• [PROBLEM REQUIREMENTS]
Begin with the first line of the listing and quote every line through the one containing "sc.camera = cam_ob"; give only those lines.

• [PROVIDED MATERIAL]

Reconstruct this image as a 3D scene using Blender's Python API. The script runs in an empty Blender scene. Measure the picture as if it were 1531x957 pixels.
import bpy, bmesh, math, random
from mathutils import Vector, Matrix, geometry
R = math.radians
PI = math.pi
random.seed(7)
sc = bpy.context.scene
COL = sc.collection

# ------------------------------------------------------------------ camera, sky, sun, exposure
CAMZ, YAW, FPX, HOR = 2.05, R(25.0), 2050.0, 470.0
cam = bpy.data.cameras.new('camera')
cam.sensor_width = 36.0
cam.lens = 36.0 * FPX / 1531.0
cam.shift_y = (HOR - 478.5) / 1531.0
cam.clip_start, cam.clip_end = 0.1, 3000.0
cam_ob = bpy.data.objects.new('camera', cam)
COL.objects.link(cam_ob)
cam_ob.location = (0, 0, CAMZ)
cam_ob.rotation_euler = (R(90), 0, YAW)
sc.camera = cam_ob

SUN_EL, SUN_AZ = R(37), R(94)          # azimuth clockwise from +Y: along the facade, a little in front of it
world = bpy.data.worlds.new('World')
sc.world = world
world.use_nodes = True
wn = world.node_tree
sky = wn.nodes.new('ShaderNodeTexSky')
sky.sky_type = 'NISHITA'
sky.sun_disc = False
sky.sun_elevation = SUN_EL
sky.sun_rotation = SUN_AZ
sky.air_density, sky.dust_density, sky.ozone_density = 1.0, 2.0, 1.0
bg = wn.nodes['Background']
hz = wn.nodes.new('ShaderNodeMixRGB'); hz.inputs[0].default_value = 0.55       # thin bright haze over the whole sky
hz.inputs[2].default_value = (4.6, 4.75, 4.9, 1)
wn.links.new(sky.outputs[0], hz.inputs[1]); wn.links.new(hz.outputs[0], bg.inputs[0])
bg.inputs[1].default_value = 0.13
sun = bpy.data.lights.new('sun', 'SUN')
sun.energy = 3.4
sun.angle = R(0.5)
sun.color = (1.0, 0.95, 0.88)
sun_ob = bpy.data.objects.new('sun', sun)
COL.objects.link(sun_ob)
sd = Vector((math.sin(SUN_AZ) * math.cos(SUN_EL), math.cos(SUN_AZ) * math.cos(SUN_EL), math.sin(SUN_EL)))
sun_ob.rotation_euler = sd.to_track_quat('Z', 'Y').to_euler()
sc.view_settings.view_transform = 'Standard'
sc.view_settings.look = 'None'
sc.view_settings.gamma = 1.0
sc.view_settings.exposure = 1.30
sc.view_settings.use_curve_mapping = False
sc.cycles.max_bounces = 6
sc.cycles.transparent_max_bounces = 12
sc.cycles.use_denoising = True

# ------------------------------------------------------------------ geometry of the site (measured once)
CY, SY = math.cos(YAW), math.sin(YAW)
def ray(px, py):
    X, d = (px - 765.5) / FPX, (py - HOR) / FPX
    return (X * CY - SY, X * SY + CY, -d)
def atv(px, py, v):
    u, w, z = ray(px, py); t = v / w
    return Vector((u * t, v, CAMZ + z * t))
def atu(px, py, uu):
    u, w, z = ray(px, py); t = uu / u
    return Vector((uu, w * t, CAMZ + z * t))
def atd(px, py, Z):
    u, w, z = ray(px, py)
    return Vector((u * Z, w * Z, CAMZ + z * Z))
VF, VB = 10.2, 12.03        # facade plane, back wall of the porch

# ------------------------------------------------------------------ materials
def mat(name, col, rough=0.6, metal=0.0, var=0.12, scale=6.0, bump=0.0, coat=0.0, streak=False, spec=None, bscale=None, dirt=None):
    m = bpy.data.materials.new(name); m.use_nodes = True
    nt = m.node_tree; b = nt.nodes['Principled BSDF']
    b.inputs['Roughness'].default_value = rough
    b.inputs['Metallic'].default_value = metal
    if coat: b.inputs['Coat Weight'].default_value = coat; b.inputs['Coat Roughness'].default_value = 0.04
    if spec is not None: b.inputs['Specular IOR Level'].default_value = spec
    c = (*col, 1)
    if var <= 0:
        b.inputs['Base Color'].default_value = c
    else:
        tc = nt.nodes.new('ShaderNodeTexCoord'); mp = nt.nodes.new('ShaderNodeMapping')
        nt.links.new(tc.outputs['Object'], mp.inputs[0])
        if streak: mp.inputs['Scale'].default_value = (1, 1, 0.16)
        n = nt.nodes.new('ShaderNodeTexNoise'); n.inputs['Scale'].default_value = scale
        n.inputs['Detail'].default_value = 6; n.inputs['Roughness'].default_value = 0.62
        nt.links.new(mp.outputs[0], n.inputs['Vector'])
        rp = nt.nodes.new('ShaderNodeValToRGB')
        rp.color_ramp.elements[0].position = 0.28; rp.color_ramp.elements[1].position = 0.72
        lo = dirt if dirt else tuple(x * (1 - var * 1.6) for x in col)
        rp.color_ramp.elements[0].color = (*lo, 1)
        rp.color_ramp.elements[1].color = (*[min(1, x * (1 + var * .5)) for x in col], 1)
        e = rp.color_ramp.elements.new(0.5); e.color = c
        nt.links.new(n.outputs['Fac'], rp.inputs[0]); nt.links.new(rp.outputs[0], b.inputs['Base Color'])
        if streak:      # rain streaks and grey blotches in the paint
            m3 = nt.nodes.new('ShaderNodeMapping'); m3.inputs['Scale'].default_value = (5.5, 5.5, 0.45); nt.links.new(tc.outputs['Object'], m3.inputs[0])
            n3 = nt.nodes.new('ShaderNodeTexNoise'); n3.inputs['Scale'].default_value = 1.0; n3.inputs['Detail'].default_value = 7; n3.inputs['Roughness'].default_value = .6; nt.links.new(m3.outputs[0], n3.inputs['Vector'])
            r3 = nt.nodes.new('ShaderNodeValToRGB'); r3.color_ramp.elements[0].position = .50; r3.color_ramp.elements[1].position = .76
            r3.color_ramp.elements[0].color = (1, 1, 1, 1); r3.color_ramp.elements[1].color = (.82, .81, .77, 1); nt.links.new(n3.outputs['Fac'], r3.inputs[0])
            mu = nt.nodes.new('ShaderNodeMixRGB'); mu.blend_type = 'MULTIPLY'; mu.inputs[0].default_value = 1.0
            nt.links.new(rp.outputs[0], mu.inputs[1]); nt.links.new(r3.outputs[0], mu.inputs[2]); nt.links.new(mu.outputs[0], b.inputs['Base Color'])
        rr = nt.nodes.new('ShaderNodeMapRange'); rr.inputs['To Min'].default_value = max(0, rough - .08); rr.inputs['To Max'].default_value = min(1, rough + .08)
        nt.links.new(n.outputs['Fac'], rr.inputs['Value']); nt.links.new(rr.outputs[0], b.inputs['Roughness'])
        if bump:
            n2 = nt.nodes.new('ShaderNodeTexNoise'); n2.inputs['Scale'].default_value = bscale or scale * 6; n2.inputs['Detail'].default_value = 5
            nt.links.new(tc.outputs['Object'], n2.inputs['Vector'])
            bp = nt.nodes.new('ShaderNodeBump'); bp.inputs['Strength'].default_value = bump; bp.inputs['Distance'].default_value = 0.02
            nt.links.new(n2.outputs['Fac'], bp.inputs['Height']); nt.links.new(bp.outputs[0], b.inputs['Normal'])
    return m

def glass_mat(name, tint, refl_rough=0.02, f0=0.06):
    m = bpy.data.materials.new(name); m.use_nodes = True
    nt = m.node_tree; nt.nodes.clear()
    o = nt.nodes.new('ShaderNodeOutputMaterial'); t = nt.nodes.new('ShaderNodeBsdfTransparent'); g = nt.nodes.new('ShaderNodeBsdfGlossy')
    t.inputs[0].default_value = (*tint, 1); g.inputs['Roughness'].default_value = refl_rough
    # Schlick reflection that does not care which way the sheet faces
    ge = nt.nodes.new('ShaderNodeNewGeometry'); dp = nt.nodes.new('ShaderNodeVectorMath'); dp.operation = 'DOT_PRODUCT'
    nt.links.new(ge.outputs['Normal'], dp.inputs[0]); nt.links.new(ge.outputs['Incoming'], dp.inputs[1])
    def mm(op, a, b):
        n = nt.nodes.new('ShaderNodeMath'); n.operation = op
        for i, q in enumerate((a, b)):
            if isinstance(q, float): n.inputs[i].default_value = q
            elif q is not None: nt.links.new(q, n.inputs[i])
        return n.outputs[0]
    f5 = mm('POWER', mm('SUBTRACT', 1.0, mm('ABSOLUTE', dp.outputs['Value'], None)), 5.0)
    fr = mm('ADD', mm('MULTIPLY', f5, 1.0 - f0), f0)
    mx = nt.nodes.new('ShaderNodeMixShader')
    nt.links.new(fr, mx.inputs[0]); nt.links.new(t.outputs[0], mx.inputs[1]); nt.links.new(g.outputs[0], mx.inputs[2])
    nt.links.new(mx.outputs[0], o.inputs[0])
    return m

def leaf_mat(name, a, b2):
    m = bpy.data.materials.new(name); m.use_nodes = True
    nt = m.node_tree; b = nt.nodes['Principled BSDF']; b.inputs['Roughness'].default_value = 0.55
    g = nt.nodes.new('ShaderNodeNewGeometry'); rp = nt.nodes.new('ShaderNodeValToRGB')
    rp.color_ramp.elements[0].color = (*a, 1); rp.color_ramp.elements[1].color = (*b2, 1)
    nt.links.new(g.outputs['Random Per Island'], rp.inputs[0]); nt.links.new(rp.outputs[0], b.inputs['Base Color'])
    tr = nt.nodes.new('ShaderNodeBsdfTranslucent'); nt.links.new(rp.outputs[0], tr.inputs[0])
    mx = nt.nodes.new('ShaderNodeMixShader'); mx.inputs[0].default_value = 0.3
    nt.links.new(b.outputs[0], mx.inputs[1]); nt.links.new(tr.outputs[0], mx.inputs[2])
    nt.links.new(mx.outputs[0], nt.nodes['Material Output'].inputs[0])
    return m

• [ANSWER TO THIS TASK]
Reconstruct this image as a 3D scene using Blender's Python API. The script runs in an empty Blender scene. Measure the picture as if it were 1531x957 pixels.
import bpy, bmesh, math, random
from mathutils import Vector, Matrix, geometry
R = math.radians
PI = math.pi
random.seed(7)
sc = bpy.context.scene
COL = sc.collection

# ------------------------------------------------------------------ camera, sky, sun, exposure
CAMZ, YAW, FPX, HOR = 2.05, R(25.0), 2050.0, 470.0
cam = bpy.data.cameras.new('camera')
cam.sensor_width = 36.0
cam.lens = 36.0 * FPX / 1531.0
cam.shift_y = (HOR - 478.5) / 1531.0
cam.clip_start, cam.clip_end = 0.1, 3000.0
cam_ob = bpy.data.objects.new('camera', cam)
COL.objects.link(cam_ob)
cam_ob.location = (0, 0, CAMZ)
cam_ob.rotation_euler = (R(90), 0, YAW)
sc.camera = cam_ob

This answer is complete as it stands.